Ibex, re: Katmai is here!

I thought I might highlight and comment on this dramatic news in your quoted article. Truly Katmai is on or ahead of schedule and will continue the performance march of Intel processors.

Software developers will receive prototypes of "Katmai" processors [this summer]

This means mature, debugged silicon; which in turn means A-step silicon already exist and is in Intel labs undergoing through checkout. The chips for the programmers will be either 2nd or 3rd step product - and by this summer no less!

along with related software tools this summer

Intel will deliver C+ libraries with the chips. This means Intel has already developed the drivers for MMX2 code.

Katmai will debut at 500 MHz and move to faster speeds, according to Intel's next CEO Craig Barrett.

This shows the headroom in Intel's .25 micron process. In fact Intel's .25 micron process is very likely to be tighter (ie. smaller) in gate oxide and channel length. It is much, much faster than AMD's.

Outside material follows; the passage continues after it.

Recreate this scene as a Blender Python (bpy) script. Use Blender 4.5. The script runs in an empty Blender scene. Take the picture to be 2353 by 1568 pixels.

Katmai is in the product cycle akin to the 486DX4, meaning it is highly probable to be super optimized for speed. Every critical speed path has been examined and optimized. Critical circuits have been designed by hand where necessary. When Craig says "start at" you can bet that many more higher speed grades await the near future.

Katmai will initially use a 100-MHz system bus, but analysts have said that Intel will likely shift toward a 200-MHz system bus shortly thereafter

Loddy da dee! Now we're learning what Slot 1 and GTL+ signaling is all about! The Katmai bus can be "double pumped", sending data on each edge of the 100 MHz clock. 200MZ by 8 bytes is 1600Mbytes per second transaction speed. Good luck for any copycat socket 7 system. TTL signaling can't come close to these tolerances.

This also means that Katmai will start with the BX chipset and SDRAM initially, then in 1999 move over to Camino chipset with Rambus.

so that the new chips will be able to take advantage of the faster memory chips based around technology from Rambus

RAMBUS at 800MHz by two bytes is 1600MBytes per second. Funny how these things work out when the subject is Intel Engineering. Wonder where they copied that from? hmmmm **

** cheat answer for AMDites: The answer is nobody!

[RAMBUS] which will start to come out in numbers around the same time.

Wake up! This is big news here. This means that prototype systems exist already. Would have to to meet such a schedule. Now I wonder who has contracted for all the RAMBUS memory capacity for the first year or so?

While the instructions are not set in stone, they are mostly completed.

Yeah - and silicon already exist. Must mean that Katmai new instructions can be reprogrammed from BIOS. Hmmm I wonder where I've heard about field patchable microcode before?

Well folks - It's time to pay attention to what Intel's been saying about the revenue growth restart in 2H98. You have a big hint here as to what's going to sustain it into 1999.